With hat tips to Prof. Herb Ramy (Suffock University Law School) & Prof. Ira Shafiroff (Southwestern Law School), the classroom has moved well-past the laptop age into the smart phone age, with perhaps some deleterious impacts on learning.

That leads to two important questions given the increasingly common use of laptops and smartphones as note-taking devices.

First, with respect to computers in the classroom, might digital note-taking actually be harmful to one's learning (and even the learning of one's neighbors still taking notes the old-fashioned way by hand)?

Second, with respect to smart phones, is it really a good idea to snap-up a few photos of the lecture slides or whiteboard markings as tools to meticulously capture what was presented in class?

Well, there are two important links to help you be the judge…of your own use of technology…in answering these questions, whether you are a classroom learner or a teacher.

First, with respect to computers, the New York Times provides a helpful overview of the big picture research about the benefits and the limitations with respect to taking notes by computer (to include the potential detrimental effects upon your neighbors).

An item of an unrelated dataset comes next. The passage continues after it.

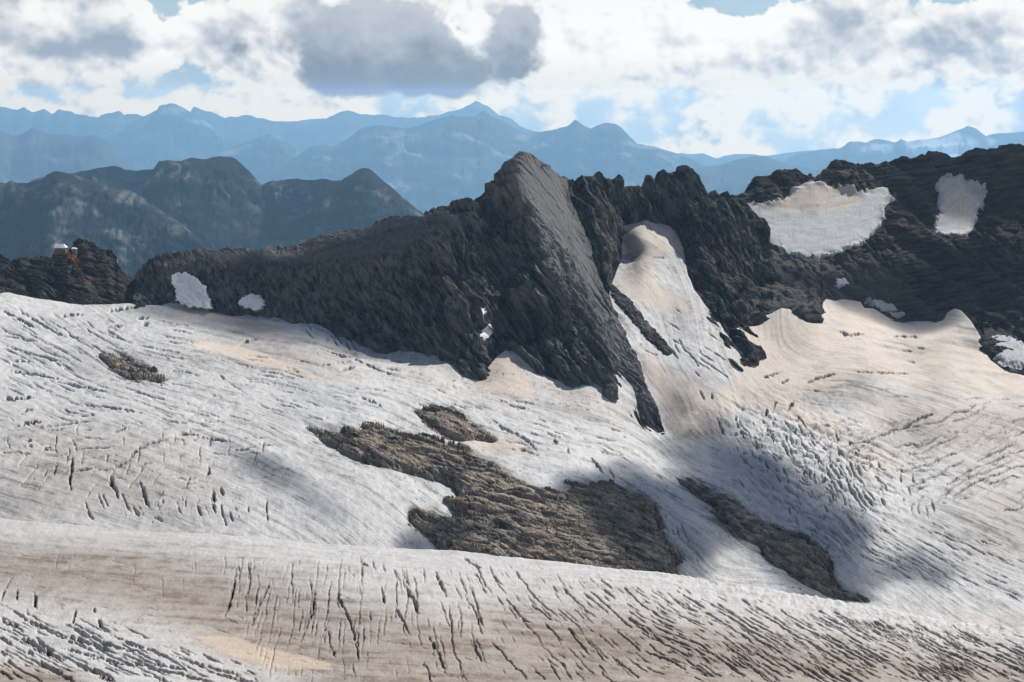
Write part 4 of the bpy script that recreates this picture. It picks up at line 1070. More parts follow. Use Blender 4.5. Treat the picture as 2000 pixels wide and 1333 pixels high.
SILC = [(262, 547), (264, 541), (274, 524), (288, 510), (300, 504), (328, 497), (344, 497), (370, 490), (400, 486), (458, 485), (515, 487), (529, 480), (545, 483), (564, 483), (582, 481), (592, 469), (615, 464), (635, 460), (652, 451), (670, 448), (713, 448), (734, 434), (766, 423), (797, 423), (819, 427), (829, 413), (843, 406), (879, 404), (900, 395), (924, 385), (939, 374), (947, 360), (967, 342), (984, 325), (1002, 309), (1013, 299), (1023, 296), (1037, 299), (1055, 310), (1073, 325), (1094, 342), (1108, 350), (1120, 400), (1135, 440), (1160, 500), (1185, 575), (1198, 602), (1218, 642), (1240, 690), (1262, 740), (1280, 782), (1296, 836), (1300, 852)]
_sx = np.linspace(262, 1299, 720); _sy = line(SILC)(_sx)
_rough = np.interp(_sx, [262, 500, 530, 820, 830, 1000, 1020, 1105, 1130], [0.6, 0.8, 3.0, 3.0, 2.2, 2.0, 0.6, 0.8, 0.3])
_sy = _sy + (fbm(_sx / 13, _sx * 0, 4, 333, gain=0.62) * 1.2 + np.abs(fbm(_sx / 5, _sx * 0 + 3, 2, 334)) * -0.8) * _rough
bl = line(BASE)
smooth_top = multi([([(300, 508), (400, 492), (520, 490), (600, 496), (741, 454), (868, 428), (940, 428), (900, 442), (850, 450), (810, 478), (750, 502), (660, 512), (520, 520), (400, 515), (320, 520)], 6, 0.9), ([(1020, 305), (1050, 312), (1100, 350), (1125, 430), (1160, 520), (1190, 600), (1150, 560), (1100, 480), (1050, 420), (1020, 380)], 10, 0.6)])
cal = multi([([(270, 540), (300, 510), (520, 492), (700, 470), (860, 430), (900, 470), (800, 540), (640, 570), (500, 580), (380, 560)], 30, 0.5), ([(300, 508), (400, 492), (520, 490), (600, 496), (741, 454), (868, 428), (940, 428), (900, 442), (850, 450), (810, 478), (750, 502), (660, 512), (520, 520), (400, 515), (320, 520)], 7, 0.9), ([(1020, 300), (1045, 308), (1100, 350), (1125, 430), (1160, 520), (1190, 600), (1150, 560), (1100, 480), (1050, 420), (1015, 350)], 8, 0.8), ([(1150, 540), (1190, 590), (1240, 700), (1275, 790), (1240, 760), (1190, 660)], 10, 0.5), ([(1000, 420), (1060, 430), (1110, 560), (1060, 520), (1010, 470)], 12, 0.4), (BLOCK1, 8, 0.8), (BLOCK2, 6, 0.8)])
pale = multi([([(1005, 310), (1023, 297), (1100, 350), (1150, 480), (1200, 600), (1290, 800), (1250, 780), (1180, 640), (1120, 540), (1060, 440), (1015, 370)], 14, 0.85), ([(300, 508), (520, 490), (868, 428), (850, 450), (750, 502), (400, 515)], 14, 0.1), ([(529, 478), (820, 420), (830, 430), (600, 490)], 4, 0.4)])  # first patch paints the peak's sunlit slab side lighter
cliff = multi([([(640, 560), (760, 520), (860, 470), (960, 450), (1040, 450), (1110, 560), (1180, 680), (1280, 840), (1180, 770), (940, 740), (700, 680)], 26, 1.0), ([(880, 400), (1005, 320), (1020, 380), (1000, 430), (920, 420)], 10, 0.8)])
rd1 = rock_disp(math.radians(-70), 2.7, 70, 5, 2.0, 3.0, 110, calm=cal, gully=14.0, gullyang=math.radians(-80), gw=20, where=lambda x, y: 0.15 + 0.85 * cliff(x, y))
_, CPP, CPX, CPY = surface('central_peak', _sx, lambda x: np.interp(x, _sx, _sy), lambda x: bl(x) + 22, 275, D_cen, M_slab, rd1, rock_attr(pale=pale, scree=smooth_top), back=260, backslope=0.9, tuck=60, kind='structure', label='dark grey slab peak with rounded whaleback shoulder above the glacier')

# ------------------------------------------------------------------ jagged buttress behind the peak's right edge
B2 = [(1090, 335, 1405), (1108, 349, 1405), (1129, 347, 1410), (1150, 342, 1412), (1171, 335, 1414), (1185, 344, 1414), (1199, 349, 1416), (1212, 360, 1430), (1130, 400, 1385), (1160, 400, 1378), (1180, 410, 1382), (1200, 420, 1404), (1150, 470, 1360), (1175, 470, 1358), (1195, 480, 1380), (1212, 470, 1412), (1180, 530, 1345), (1200, 542, 1362), (1214, 520, 1395), (1190, 570, 1345), (1205, 600, 1330), (1222, 560, 1400), (1225, 350, 1450), (1080, 420, 1400), (1100, 620, 1330), (1225, 640, 1330)]
D_b2 = cdt_depth(B2, soft=1.0)
surface('rock_buttress', np.linspace(1088, 1218, 130), line([(1088, 345), (1108, 349), (1129, 347), (1140, 343), (1150, 341), (1158, 343), (1164, 336), (1171, 334), (1178, 338), (1185, 345), (1192, 343), (1199, 349), (1203, 346), (1208, 350), (1212, 367), (1218, 372)]), line([(1088, 560), (1150, 600), (1185, 615), (1200, 560), (1218, 540)]), 190, D_b2, M_jag, rock_disp(math.radians(-70), 2.2, 30, 6, 3.0, 2.2, 130, gully=8.0, sc=1.2), rock_attr(), back=90, backslope=0.9, kind='structure', label='jagged grey rock buttress close behind the central peak')

# ------------------------------------------------------------------ third ridge with its long spur
R3 = [(1200, 360, 1452), (1215, 367, 1450), (1252, 363, 1450), (1277, 346, 1456), (1300, 338, 1470), (1318, 332, 1462), (1335, 328, 1458), (1353, 332, 1456), (1367, 360, 1452), (1386, 381, 1450), (1392, 371, 1456), (1402, 370, 1462), (1420, 381, 1475), (1436, 390, 1490), (1470, 405, 1510), (1500, 420, 1530),
      (1215, 400, 1442), (1260, 400, 1443), (1300, 390, 1446), (1280, 370, 1450), (1330, 380, 1438), (1310, 360, 1450), (1215, 445, 1432), (1265, 434, 1434), (1318, 450, 1432), (1330, 420, 1430), (1350, 400, 1428), (1365, 400, 1420), (1380, 420, 1418),
      (1338, 487, 1398), (1345, 460, 1402), (1358, 450, 1398), (1336, 533, 1368), (1356, 568, 1336), (1377, 596, 1310), (1405, 635, 1284), (1412, 673, 1256), (1448, 718, 1228), (1375, 500, 1375), (1390, 545, 1348), (1412, 590, 1318), (1432, 650, 1270), (1452, 690, 1244), (1478, 690, 1250), (1492, 687, 1258),
      (1420, 430, 1428), (1450, 450, 1445), (1420, 500, 1392), (1450, 520, 1402), (1480, 500, 1445), (1440, 570, 1352), (1480, 570, 1390), (1455, 625, 1312), (1485, 620, 1345), (1500, 616, 1340), (1510, 560, 1420), (1520, 680, 1290), (1450, 760, 1215), (1340, 600, 1330), (1320, 520, 1400), (1400, 700, 1240), (1310, 470, 1440), (1200, 470, 1440), (1530, 470, 1500)]
D_r3 = cdt_depth(R3, soft=1.0)
bot3 = line([(1205, 455), (1265, 445), (1310, 455), (1326, 480), (1333, 545), (1352, 580), (1374, 608), (1400, 648), (1408, 690), (1448, 728), (1462, 716), (1478, 706), (1492, 698), (1505, 660), (1520, 640)])
cal3 = polymask([(1328, 470), (1345, 450), (1352, 480), (1356, 560), (1340, 540)], 6)
brown3 = multi([([(1392, 368), (1402, 370), (1440, 392), (1450, 420), (1420, 400), (1398, 378)], 3, 1.0), ([(1380, 460), (1440, 470), (1480, 560), (1430, 560)], 14, 0.8)])
surface('spur_ridge', np.linspace(1205, 1512, 300), line([(1205, 369), (1215, 367), (1230, 366), (1252, 363), (1258, 353), (1264, 349), (1277, 346), (1290, 340), (1297, 337), (1302, 343), (1312, 335), (1320, 331), (1335, 328), (1346, 329), (1353, 332), (1360, 344), (1367, 360), (1378, 372), (1386, 381), (1391, 371), (1402, 370), (1420, 381), (1436, 390), (1455, 402), (1480, 440), (1512, 500)]), bot3, 260, D_r3, M_jag, rock_disp(math.radians(-72), 2.4, 30, 6, 5.0, 2.4, 150, gully=11.0, gw=24, sc=1.4), rock_attr(brown=brown3), back=120, backslope=0.9, kind='structure', label='rugged grey ridge with black shadowed wall and spur running down to the sand')

# ------------------------------------------------------------------ right ridge
RB = [(1440, 640), (1460, 624), (1501, 618), (1526, 606), (1543, 608), (1561, 622), (1589, 629), (1603, 620), (1607, 595), (1614, 588), (1631, 592), (1646, 588), (1681, 594), (1688, 606), (1705, 606), (1734, 623), (1758, 632), (1808, 631), (1839, 632), (1850, 616), (1864, 606), (1878, 611), (1896, 631), (1917, 666), (1921, 687), (1935, 708), (1963, 729), (2000, 738), (2320, 785)]
RR = [(1420, 400, 1585), (1436, 388, 1590), (1452, 370, 1600), (1476, 344, 1605), (1526, 333, 1606), (1554, 328, 1606), (1571, 333, 1604), (1589, 349, 1602), (1607, 340, 1612), (1631, 314, 1622), (1688, 316, 1626), (1758, 310, 1628), (1829, 299, 1626), (1875, 311, 1620), (1907, 295, 1616), (1942, 284, 1608), (1988, 278, 1600), (2060, 280, 1590), (2320, 260, 1560),
      (1441, 396, 1572), (1497, 400, 1562), (1529, 394, 1566), (1547, 374, 1578), (1586, 357, 1590), (1640, 352, 1602), (1653, 370, 1592), (1700, 372, 1590), (1740, 366, 1594), (1790, 350, 1600), (1840, 340, 1604), (1880, 338, 1604), (1930, 345, 1592), (2000, 340, 1585), (2100, 340, 1570),
      (1470, 440, 1530), (1540, 440, 1530), (1600, 430, 1540), (1660, 425, 1545), (1725, 420, 1548), (1790, 410, 1558), (1840, 400, 1562), (1905, 405, 1560), (1960, 400, 1556), (2060, 400, 1550),
      (1480, 460, 1510), (1547, 498, 1482), (1600, 502, 1478), (1653, 490, 1488), (1700, 460, 1515), (1760, 460, 1520), (1830, 462, 1518), (1890, 465, 1515), (1960, 460, 1512), (2060, 470, 1500),
      (1500, 530, 1440), (1560, 545, 1430), (1640, 535, 1448), (1720, 520, 1468), (1800, 520, 1472), (1880, 530, 1464), (1960, 540, 1448), (2060, 550, 1430),
      (1520, 580, 1372), (1590, 585, 1400), (1640, 560, 1428), (1700, 570, 1420), (1780, 590, 1418), (1850, 590, 1415), (1910, 610, 1402), (1960, 640, 1370), (2000, 660, 1350), (2100, 690, 1330)]
RR += [(x, y, dg(x, y)) for x, y in RB] + [(x, y + 35, dg(x, y) - 6) for x, y in RB[::2]] + [(1420, 600, 1400), (1420, 500, 1520), (1400, 340, 1650), (1600, 280, 1660), (1850, 250, 1670), (2320, 240, 1620), (2320, 500, 1470), (2320, 840, dg(2320, 785))]
D_r = cdt_depth(RR, soft=1.4)
rbl = line(RB)
SILR = [(1425, 398), (1436, 386), (1452, 370), (1462, 356), (1476, 344), (1497, 340), (1526, 333), (1554, 328), (1571, 333), (1582, 342), (1589, 349), (1600, 347), (1607, 340), (1621, 325), (1631, 314), (1656, 313), (1688, 316), (1716, 314), (1758, 310), (1794, 307), (1811, 302), (1829, 299), (1850, 303), (1875, 311), (1885, 307), (1907, 295), (1931, 291), (1942, 284), (1970, 280), (1988, 278), (2000, 281), (2060, 285), (2150, 268), (2320, 255)]
calr = multi([(HANG1, 7, 1.0), (HANG2, 6, 1.0)])
brownr = multi([([(1600, 380), (2320, 300), (2320, 700), (1950, 690), (1880, 560), (1700, 540), (1640, 480)], 50, 0.9), ([(1440, 340), (1600, 330), (1580, 345), (1500, 380), (1440, 392)], 10, 0.6)])
paler = multi([([(1480, 505), (1700, 515), (1760, 560), (1700, 580), (1620, 560), (1540, 600), (1490, 600)], 18, 0.75), ([(1530, 585), (1600, 580), (1604, 620), (1545, 605)], 8, 0.3)])
rdr0 = rock_disp(math.radians(10), 2.2, 80, 6.0, 9.0, 2.0, 170, ledge=7.0, calm=calr, ledgep=15.0, gully=8.0, gw=46, sc=2.2)


def rdr(P, PX, PY, N):
    Q = rdr0(P, PX, PY, N)
    return Q - N * (calr(PX, PY) * 1.6)[..., None]


_, RPP, RPX, RPY = surface('right_ridge', np.concatenate([np.linspace(1425, 2020, 440), np.linspace(2020, 2300, 60)[1:]]), line(SILR), lambda x: rbl(x) + 20, 250, D_r, M_right, rdr, rock_attr(brown=brownr, pale=paler), back=260, backslope=0.8, kind='structure', label='brown-black layered rock ridge filling the right side')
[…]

Susan Dynarski, "Laptops Are Great. But Not During a Lecture or a Meeting," New York Times (Nov. 22, 2017), available at:  https://www.nytimes.com/2017/11/22/business/laptops-not-during-lecture-or-meeting.html

Second, with respect to smart phone "snapping," the Law Teacher newsletter provides valuable suggestions for promoting boundaries that might be helpful in maximizing the learning effectiveness (and limiting the distractions that might result from too much classroom photo-taking). Dyane O’Leary, "Picture This: Tackling the Latest Trend in Digital Note Taking," The Law Teacher (Fall 2017), available at: http://lawteaching.org/wp-content/uploads/2017/12/Fall-2017-Law-Teacher-final.pdf

The jury is in for me.  I take notes by hand (but I have been known to snap a few whiteboard photos!).  But, regardless of your method of capturing class content and discussions, perhaps the most important question is what do you do with that information.  Does it become a part of you, as a learner, or does it merely remain mostly-empty words, diagrams, and images that don't really lead to change?  That's an important question because, to be learner rather than just a studier, it's not the information that leads to learning but what we do with that information that makes all the difference.  So, next time you're tempted to bring out your camera, you might just ask yourself what's your next step in using that digital information to help you actually learn. Without an answer to that question, it's perhaps really not a "Kodak" moment. (Scott Johns).